Tradition et modernité

Ce qui gêne le plus dans ce documentaire, c’est cette façon insidieuse et presque imperceptible d’évoquer le passé avec une nostalgie presque béate. Est-ce que c’était bien mieux avant ? Ne faudrait-il retrouver l’esprit d’antan ? Quelques témoignages de jeunes agriculteurs qui reviennent à des pratiques très traditionnelles, voire ancestrales, le laissent penser. Ils sont heureux de vivre de peu. La question qu’on ne peut s’empêcher de se poser est : « jusqu’à quand ? ».

Alors faut-il revenir en arrière ? Le documentaire ne tranche pas mais apporte un début de réponse : à la fois oui et non, même s’il n’y a rien de gascon ou de normand dans cette réponse. Oui il semble nécessaire de revenir aux fondamentaux d’une agriculture raisonnée et plus respectueuse de l’environnement. Oui il importe que les agriculteurs prennent mieux soin de la terre qui constitue finalement leur outil de travail.

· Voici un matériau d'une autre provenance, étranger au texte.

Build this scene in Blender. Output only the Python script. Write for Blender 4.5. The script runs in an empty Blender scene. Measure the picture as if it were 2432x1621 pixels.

Non, il n’est pas question de revenir aux jours laborieux où l’on faisait tout à la main et à la traction animale. Tout simplement parce qu’aucun des agriculteurs n’a envie de se passer des outils mécaniques (notamment les tracteurs) que la science et l’ingénierie humaine ont pu mettre à leur disposition. Voudraient-ils revenir dans une situation où ils seraient « empêtrés dans les traditions d’une société qui semble immobile » ? Devraient-ils se passer des nouvelles technologies qui rend leur travail moins pénible ? Certainement pas. La voie de l’agriculture du futur semble ici se dessiner, entre tradition et modernité. Comme le suggère Marie-Thérèse Lacombe, la veuve d’un ancien président de la FNSEA (1986-1992), Raymond Lacombe (1929-2002) : «l’agriculture est faite pour la vie des hommes (…) Il faut trouver ce qu’il faut pour travailler autrement».